Para a realização do presente estudo, optou-se por um recorte espacial, tomando a região do Vale do Rio Pardo como base referencial, uma vez que ela apresenta características sociais e culturais diferentes das encontradas na maior parte do território nacional brasileiro, ou seja, forte influência cultural e social teuto-brasileira, como a língua falada, religião, música e danças, arquitetura e atividades de lazer.
Na estrutura fundiária, prevalece a pequena propriedade com mão-de-obra familiar baseada na policultura, com destaque para a produção de tabaco, que abastece as usinas de beneficiamento do fumo com o objetivo de abastecer a indústria de cigarro tanto nacional como internacional, e erva-mate, para abastecimento das fábricas de ervas para chimarrão. Ainda, há produção de hortaliças, frutas, feijão, mandioca, milho, batata, entre outras culturas de menor expressão, assim como a criação de aves voltada ao consumo interno e venda do excedente. É importante destacar que ultimamente vem crescendo o número de cooperativas e de indústrias familiares. Esta estrutura fundiária está mais concentrada por famílias teuto-brasileiras, chamadas de alemãs
.
Outra forma de estrutura fundiária é a grande propriedade, a qual não chega a se constituir em latifúndio, mas com extensão maior que as pequenas propriedades
. Nestas chamadas fazendas, há produção em escala maior, geralmente voltada ao mercado, e encontra-se arroz, soja, criação extensiva e intensiva de gado bovino, suíno, ovino e bubalino. Essas estâncias
são propriedades majoritariamente de descendentes de luso-açorianos.
Como foi exposto, é de relativa percepção as diferenças das áreas colonizadas por descendentes de luso-açorianos e as de teuto-brasileiros.
A presença de população afrodescendente na região remonta às primeiras incursões de forças armadas, como a comandada pelo Major Pinto Bandeira.

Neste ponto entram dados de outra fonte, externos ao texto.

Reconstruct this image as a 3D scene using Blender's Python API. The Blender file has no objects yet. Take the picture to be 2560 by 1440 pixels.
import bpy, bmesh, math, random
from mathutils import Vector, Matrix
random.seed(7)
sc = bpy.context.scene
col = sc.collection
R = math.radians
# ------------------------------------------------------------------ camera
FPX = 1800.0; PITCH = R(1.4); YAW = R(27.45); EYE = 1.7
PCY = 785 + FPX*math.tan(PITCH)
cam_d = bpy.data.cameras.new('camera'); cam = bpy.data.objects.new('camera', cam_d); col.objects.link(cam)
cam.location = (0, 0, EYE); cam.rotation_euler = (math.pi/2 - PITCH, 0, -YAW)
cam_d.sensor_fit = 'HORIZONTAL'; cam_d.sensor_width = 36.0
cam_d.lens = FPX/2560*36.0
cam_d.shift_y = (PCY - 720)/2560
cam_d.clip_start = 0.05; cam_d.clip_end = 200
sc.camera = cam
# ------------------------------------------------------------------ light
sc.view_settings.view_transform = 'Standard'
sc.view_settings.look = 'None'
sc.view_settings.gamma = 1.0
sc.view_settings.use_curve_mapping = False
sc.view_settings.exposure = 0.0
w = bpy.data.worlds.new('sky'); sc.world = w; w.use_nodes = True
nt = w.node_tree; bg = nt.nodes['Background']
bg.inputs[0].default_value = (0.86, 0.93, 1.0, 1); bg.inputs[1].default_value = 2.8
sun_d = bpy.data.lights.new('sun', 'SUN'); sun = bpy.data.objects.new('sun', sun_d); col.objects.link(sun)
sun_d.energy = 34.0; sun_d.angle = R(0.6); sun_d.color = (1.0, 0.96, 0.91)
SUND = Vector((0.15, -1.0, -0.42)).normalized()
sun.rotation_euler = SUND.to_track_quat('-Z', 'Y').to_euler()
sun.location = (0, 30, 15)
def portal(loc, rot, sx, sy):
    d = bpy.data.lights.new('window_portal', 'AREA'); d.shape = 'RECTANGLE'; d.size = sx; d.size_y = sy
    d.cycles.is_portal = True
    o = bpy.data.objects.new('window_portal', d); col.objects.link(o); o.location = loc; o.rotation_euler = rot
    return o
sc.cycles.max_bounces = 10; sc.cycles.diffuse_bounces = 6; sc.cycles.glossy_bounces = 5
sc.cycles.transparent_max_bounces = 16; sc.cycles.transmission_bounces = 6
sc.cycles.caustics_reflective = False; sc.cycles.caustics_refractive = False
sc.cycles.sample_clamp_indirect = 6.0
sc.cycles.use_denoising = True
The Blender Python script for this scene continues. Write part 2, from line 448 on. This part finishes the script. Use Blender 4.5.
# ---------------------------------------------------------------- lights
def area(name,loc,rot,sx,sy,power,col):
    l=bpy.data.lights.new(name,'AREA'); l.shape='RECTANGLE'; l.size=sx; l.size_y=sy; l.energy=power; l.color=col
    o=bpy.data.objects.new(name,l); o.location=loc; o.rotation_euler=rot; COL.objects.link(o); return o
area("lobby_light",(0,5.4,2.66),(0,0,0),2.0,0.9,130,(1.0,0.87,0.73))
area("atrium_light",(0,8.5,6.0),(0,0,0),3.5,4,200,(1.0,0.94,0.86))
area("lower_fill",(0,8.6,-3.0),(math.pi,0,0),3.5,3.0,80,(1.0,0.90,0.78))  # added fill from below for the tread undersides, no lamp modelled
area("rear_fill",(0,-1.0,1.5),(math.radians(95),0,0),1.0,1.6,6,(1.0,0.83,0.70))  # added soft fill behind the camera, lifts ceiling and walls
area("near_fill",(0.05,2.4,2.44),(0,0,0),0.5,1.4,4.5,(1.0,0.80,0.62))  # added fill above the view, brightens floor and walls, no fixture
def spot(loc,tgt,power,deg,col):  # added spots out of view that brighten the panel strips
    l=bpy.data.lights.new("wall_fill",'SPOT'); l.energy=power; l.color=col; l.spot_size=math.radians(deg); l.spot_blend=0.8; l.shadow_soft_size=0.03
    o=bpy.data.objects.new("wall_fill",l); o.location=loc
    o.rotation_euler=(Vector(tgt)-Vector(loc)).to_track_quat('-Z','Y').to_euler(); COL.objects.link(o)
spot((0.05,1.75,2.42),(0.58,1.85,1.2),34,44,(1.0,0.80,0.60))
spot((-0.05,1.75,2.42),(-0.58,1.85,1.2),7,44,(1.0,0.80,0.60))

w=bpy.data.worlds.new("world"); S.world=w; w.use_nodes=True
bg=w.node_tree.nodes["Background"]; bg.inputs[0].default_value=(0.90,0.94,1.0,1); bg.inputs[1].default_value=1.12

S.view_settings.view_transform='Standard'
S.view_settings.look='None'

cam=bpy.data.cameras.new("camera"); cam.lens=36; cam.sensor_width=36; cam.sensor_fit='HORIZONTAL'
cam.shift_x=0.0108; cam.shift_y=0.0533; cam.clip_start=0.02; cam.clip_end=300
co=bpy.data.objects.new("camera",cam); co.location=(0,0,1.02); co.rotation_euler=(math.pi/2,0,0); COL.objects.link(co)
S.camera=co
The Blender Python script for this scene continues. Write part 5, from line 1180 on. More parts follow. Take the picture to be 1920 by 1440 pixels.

No entanto, essa presença foi invisibilizada por sua condição social, ou seja, era formada por indivíduos escravizados, condição essa que lhes negava a humanidade. A função destes era a de carregar os pertences dos militares, o que pressupõe que não somavam ao contingente. Uma questão que se coloca é: será que o inimigo também os considerava dessa forma e, por isso, não os atacava? E, por outro lado, eles ficavam apenas contemplando os combates, como seres inanimados? Ou aproveitavam a ocasião para fugir e se embrenhar na mata fechada? Esses escravizados teriam acesso ao armamento? Ficam os questionamentos.
Mais tarde, na fase de ocupação do espaço sulino, havia presença de africanos e descendentes nas invernadas, nas estâncias de criação de gado e nas pequenas propriedades familiares?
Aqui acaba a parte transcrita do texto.